Leave the pictures out and quote every line from the start of the listing to the line with "sc.camera = cam", inclusive.

**Provided material**
[start]
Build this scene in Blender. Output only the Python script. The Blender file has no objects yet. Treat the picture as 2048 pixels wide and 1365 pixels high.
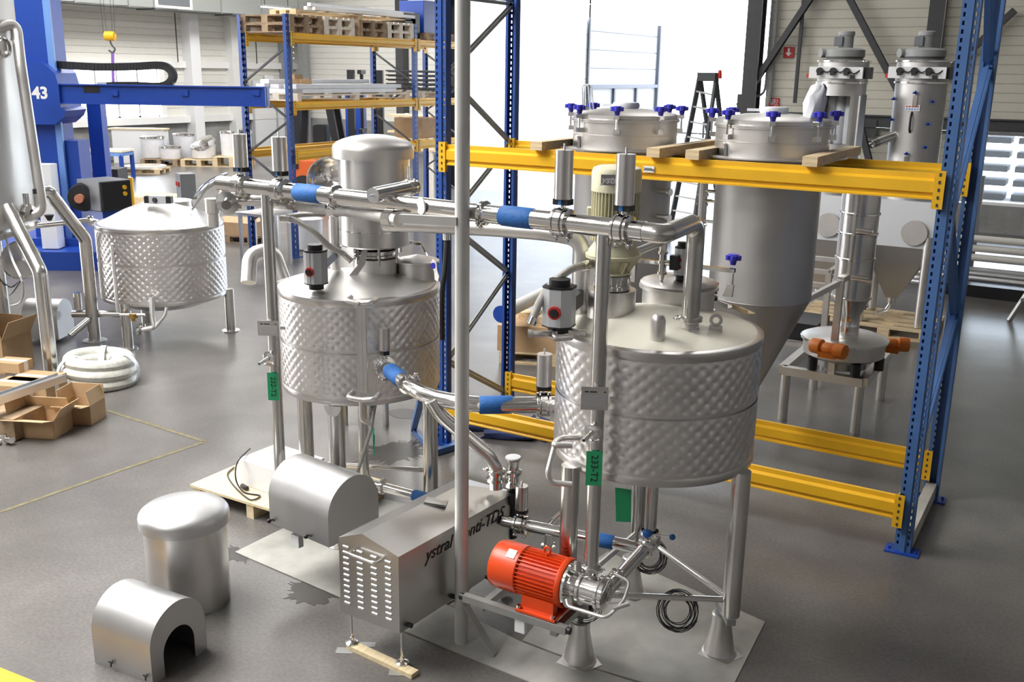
import bpy, math, random
import numpy as np
from mathutils import Vector as V, Matrix as M
random.seed(7)
PI = math.pi
sc = bpy.context.scene
COL = sc.collection

# ------------------------------------------------------------------ camera
CAM_H = 3.2                      # eye height above the hall floor, metres
YAW, PITCH, ROLL, FPX = -0.53238, 0.263867, 0.015342, 1996.4
fw = V((math.sin(YAW)*math.cos(PITCH), math.cos(YAW)*math.cos(PITCH), -math.sin(PITCH)))
r0 = V((math.cos(YAW), -math.sin(YAW), 0)); u0 = r0.cross(fw)
rt = r0*math.cos(ROLL) + u0*math.sin(ROLL); up = -r0*math.sin(ROLL) + u0*math.cos(ROLL)
cd = bpy.data.cameras.new('camera'); cam = bpy.data.objects.new('camera', cd); COL.objects.link(cam)
cd.sensor_width = 36; cd.lens = FPX/2048*36; cd.clip_start = .05; cd.clip_end = 300
cam.matrix_world = M(((rt.x, up.x, -fw.x, 0), (rt.y, up.y, -fw.y, 0), (rt.z, up.z, -fw.z, CAM_H), (0, 0, 0, 1)))
sc.camera = cam

def at(px, py, z=None, d=None, X=None, Y=None):
    """survey helper: where the sight line through a photo pixel meets a known height, depth or vertical plane"""
    v = fw*FPX + rt*(px-1024) - up*(py-682.5)
    if z is not None: t = (z-CAM_H)/v.z
    elif d is not None: t = d/FPX
    elif X is not None: t = X/v.x
    else: t = Y/v.y
    return V((v.x*t, v.y*t, v.z*t+CAM_H))
def dep(p): return (V(p)-V((0, 0, CAM_H))).dot(fw)
def zrow(x, y, py):
    lo, hi = -2., 9.
    for _ in range(40):
        m = (lo+hi)/2; w = V((x, y, m-CAM_H))
        if 682.5-FPX*w.dot(up)/w.dot(fw) > py: lo = m
        else: hi = m
    return lo

# ------------------------------------------------------------------ world, sun, lights, exposure
w = bpy.data.worlds.new('world'); sc.world = w; w.use_nodes = True
nt = w.node_tree; bg = nt.nodes['Background']
sky = nt.nodes.new('ShaderNodeTexSky'); sky.sky_type = 'NISHITA'; sky.sun_disc = False
sky.sun_elevation = math.radians(38); sky.sun_rotation = math.radians(200); sky.dust_density = 5; sky.air_density = 1.0; sky.ozone_density = .5
mx = nt.nodes.new('ShaderNodeMixRGB'); mx.inputs[0].default_value = .75; mx.inputs[2].default_value = (.93, .96, 1, 1)
nt.links.new(sky.outputs[0], mx.inputs[1]); nt.links.new(mx.outputs[0], bg.inputs[0]); bg.inputs[1].default_value = 8

def area(name, loc, size, power, target=None, col=(1, 1, 1), sy=None):
    l = bpy.data.lights.new(name, 'AREA'); l.shape = 'RECTANGLE'; l.size = size; l.size_y = sy or size; l.energy = power; l.color = col
    o = bpy.data.objects.new(name, l); COL.objects.link(o); o.location = loc
    d = (V(target)-V(loc)) if target else V((0, 0, -1)); o.rotation_euler = d.to_track_quat('-Z', 'Y').to_euler()
    return o
CEILING_FILLS = [(-23, 24, 3, 9, 1200), (-23, 10, 3, 9, 950), (-14, 18, 3, 9, 850), (-13, 6, 4.5, 9, 850), (-8.5, 2, 4.5, 6.5, 1750), (-6, -7, 3, 6, 600),
             (-4, 13, 2.0, 6, 120)]
for i, (x, y, sx, sy_, pw) in enumerate(CEILING_FILLS):
    area('ceiling_fill', (x, y, 8.35), sx, pw, sy=sy_, col=(1, .98, .95))  # unseen fill lamps added below the closed ceiling to brighten the hall
# added fill lamp inside the closed left wall, standing in for side daylight
area('left_wall_fill', (-29.5, 3, 3.2), 12, 2600, target=(-4, 5, 1.0), sy=5, col=(1, .98, .97))
# daylight through the open hall door
area('door_daylight', (-10.7, 24.6, 2.6), 9.0, 1500, target=(-6, 6, 0.5), sy=4.6, col=(.95, .97, 1))

vs = sc.view_settings; vs.view_transform = 'Standard'; vs.look = 'None'; vs.exposure = 0.0; vs.gamma = 1; vs.use_curve_mapping = False
sc.render.film_transparent = False
sc.cycles.max_bounces = 7; sc.cycles.glossy_bounces = 4; sc.cycles.diffuse_bounces = 3; sc.cycles.transmission_bounces = 4
sc.cycles.sample_clamp_indirect = 5; sc.cycles.sample_clamp_direct = 0
sc.cycles.caustics_reflective = False; sc.cycles.caustics_refractive = False
sc.cycles.use_denoising = True

# ------------------------------------------------------------------ materials
MT = {}
def mat(name, col, rough=.5, metal=0., noise=0., nscale=8., bump=0., bscale=60., rvar=0., emit=None, alpha=None, spec=None, stretch=None, trans=None):
    m = bpy.data.materials.new(name); m.use_nodes = True; n = m.node_tree; b = n.nodes['Principled BSDF']
    b.inputs['Base Color'].default_value = (*col, 1); b.inputs['Roughness'].default_value = rough; b.inputs['Metallic'].default_value = metal
    if spec is not None: b.inputs['Specular IOR Level'].default_value = spec
    if emit: b.inputs['Emission Color'].default_value = (*col, 1); b.inputs['Emission Strength'].default_value = emit
    if trans: b.inputs['Transmission Weight'].default_value = trans
    if alpha is not None: b.inputs['Alpha'].default_value = alpha
    tc = n.nodes.new('ShaderNodeTexCoord'); mp = n.nodes.new('ShaderNodeMapping'); n.links.new(tc.outputs['Object'], mp.inputs[0])
    if stretch: mp.inputs['Scale'].default_value = stretch
    if noise or rvar:
        t = n.nodes.new('ShaderNodeTexNoise'); t.inputs['Scale'].default_value = nscale; t.inputs['Detail'].default_value = 5; n.links.new(mp.outputs[0], t.inputs[0])
        if noise:
            r = n.nodes.new('ShaderNodeMapRange'); r.inputs[1].default_value = .3; r.inputs[2].default_value = .7; r.inputs[3].default_value = 1-noise; r.inputs[4].default_value = 1+noise
            n.links.new(t.outputs[0], r.inputs[0]); h = n.nodes.new('ShaderNodeHueSaturation'); h.inputs['Color'].default_value = (*col, 1)
            n.links.new(r.outputs[0], h.inputs['Value']); n.links.new(h.outputs[0], b.inputs['Base Color'])
        if rvar:
            r = n.nodes.new('ShaderNodeMapRange'); r.inputs[1].default_value = .3; r.inputs[2].default_value = .7; r.inputs[3].default_value = rough-rvar; r.inputs[4].default_value = rough+rvar
            n.links.new(t.outputs[0], r.inputs[0]); n.links.new(r.outputs[0], b.inputs['Roughness'])
    if bump:
        t2 = n.nodes.new('ShaderNodeTexNoise'); t2.inputs['Scale'].default_value = bscale; t2.inputs['Detail'].default_value = 3; n.links.new(mp.outputs[0], t2.inputs[0])
        bp = n.nodes.new('ShaderNodeBump'); bp.inputs['Strength'].default_value = bump; bp.inputs['Distance'].default_value = .01
        n.links.new(t2.outputs[0], bp.inputs['Height']); n.links.new(bp.outputs[0], b.inputs['Normal'])
    MT[name] = m; return m
mat('steel', (.69, .675, .665), .31, 1, noise=.07, nscale=5, rvar=.03)
mat('steel_leg', (.70, .69, .67), .22, 1, noise=.05, nscale=6, rvar=.05)
mat('steel_polish', (.80, .79, .77), .12, 1, rvar=.04, nscale=12)
mat('steel_satin', (.69, .675, .655), .42, 1, noise=.06, nscale=4, rvar=.03)
mat('steel_dimple', (.77, .755, .75), .36, 1, noise=.08, nscale=3.5, rvar=.03)
mat('steel_blast', (1.0, .97, .84), .5, .2, noise=.06, nscale=3, rvar=.04)
mat('steel_sheet', (.62, .61, .59), .33, 1, noise=.02, nscale=3, rvar=.015)
mat('steel_cover', (.56, .56, .565), .46, 1, noise=.05, nscale=4, rvar=.02)
mat('steel_grey', (.52, .515, .51), .5, 1, noise=.07, nscale=3, rvar=.05)
mat('steel_pole', (.60, .60, .585), .55, .75, noise=.07, nscale=6)
mat('aluminium', (.72, .73, .75), .35, .9)
mat('silver_paint', (.62, .64, .67), .4, .5)
mat('yellow', (.90, .50, .02), .38, noise=.05, nscale=4)
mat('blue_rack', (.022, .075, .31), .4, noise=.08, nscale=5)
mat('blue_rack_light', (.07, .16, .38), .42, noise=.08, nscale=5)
mat('blue_machine', (.012, .06, .36), .38, noise=.05)
mat('blue_light', (.16, .32, .70), .4)
mat('blue_sleeve', (.03, .16, .50), .6, noise=.12, nscale=30, bump=.3, bscale=80)
mat('blue_knob', (.05, .05, .55), .4)
mat('galv', (.42, .43, .42), .45, .7, noise=.08)
mat('orange_motor', (.78, .075, .012), .35, noise=.05)
mat('orange_vib', (.75, .20, .02), .4)
mat('orange_fork', (.70, .13, .03), .5)
mat('cream', (.80, .77, .56), .4, noise=.03)
mat('black', (.012, .012, .014), .45)
mat('black_soft', (.02, .02, .022), .7)
mat('dark_grey', (.06, .065, .07), .5)
mat('dark_steel', (.045, .045, .05), .5, noise=.1)
mat('grey_paint', (.30, .31, .31), .5, noise=.05)
mat('machine_grey', (.16, .17, .19), .5)
mat('white', (.90, .91, .93), .45)
mat('white_film', (.88, .90, .95), .35, noise=.05, nscale=6, bump=.25, bscale=12)
mat('ring_white', (.72, .71, .66), .6)
mat('red', (.60, .03, .02), .45)
mat('red_sign', (.55, .02, .02), .5)
mat('white_paint', (.85, .85, .84), .5)
mat('tag_green', (.03, .42, .18), .55)
mat('ink', (.015, .015, .018), .6)
mat('logo_grey', (.34, .34, .36), .35, .6)
mat('wood', (.74, .58, .36), .65, noise=.18, nscale=5, bump=.1, bscale=40, stretch=(1, 8, 8))
mat('wood_pale', (.80, .66, .42), .65, noise=.12, nscale=5, stretch=(8, 1, 8))
mat('wood_old', (.34, .24, .15), .8, noise=.3, nscale=9)
mat('wood_white', (.82, .74, .62), .6, noise=.08, nscale=9)
mat('cardboard', (.50, .33, .18), .8, noise=.08, nscale=6)
mat('cardboard_in', (.58, .41, .24), .85, noise=.06, nscale=6)
mat('tape', (.78, .74, .70), .4)
mat('hose_braid', (.50, .49, .47), .45, .85, bump=.5, bscale=300, noise=.1, nscale=60)
mat('hose_clear', (.66, .66, .60), .3, noise=.12, nscale=25, bump=.4, bscale=45)
mat('paper', (.86, .86, .84), .7)
mat('yellow_soft', (.75, .55, .04), .6)
mat('yellow_worn', (.17, .148, .08), .55, noise=.3, nscale=14)
mat('lamp_on', (1, 1, .98), .4, emit=2.2)
mat('shutter_grey', (.19, .19, .20), .6)
mat('outdoor_grey', (.07, .075, .085), .7)
mat('panel_neutral', (.62, .61, .61), .6)
mat('navy_cloth', (.035, .055, .16), .85, noise=.3, nscale=12)
mat('purple', (.16, .07, .36), .7)
mat('gold', (.42, .24, .05), .4, .6)
mat('skin_pink', (.62, .25, .16), .6)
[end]
**Answer to this task**
Build this scene in Blender. Output only the Python script. The Blender file has no objects yet. Treat the picture as 2048 pixels wide and 1365 pixels high.
import bpy, math, random
import numpy as np
from mathutils import Vector as V, Matrix as M
random.seed(7)
PI = math.pi
sc = bpy.context.scene
COL = sc.collection

# ------------------------------------------------------------------ camera
CAM_H = 3.2                      # eye height above the hall floor, metres
YAW, PITCH, ROLL, FPX = -0.53238, 0.263867, 0.015342, 1996.4
fw = V((math.sin(YAW)*math.cos(PITCH), math.cos(YAW)*math.cos(PITCH), -math.sin(PITCH)))
r0 = V((math.cos(YAW), -math.sin(YAW), 0)); u0 = r0.cross(fw)
rt = r0*math.cos(ROLL) + u0*math.sin(ROLL); up = -r0*math.sin(ROLL) + u0*math.cos(ROLL)
cd = bpy.data.cameras.new('camera'); cam = bpy.data.objects.new('camera', cd); COL.objects.link(cam)
cd.sensor_width = 36; cd.lens = FPX/2048*36; cd.clip_start = .05; cd.clip_end = 300
cam.matrix_world = M(((rt.x, up.x, -fw.x, 0), (rt.y, up.y, -fw.y, 0), (rt.z, up.z, -fw.z, CAM_H), (0, 0, 0, 1)))
sc.camera = cam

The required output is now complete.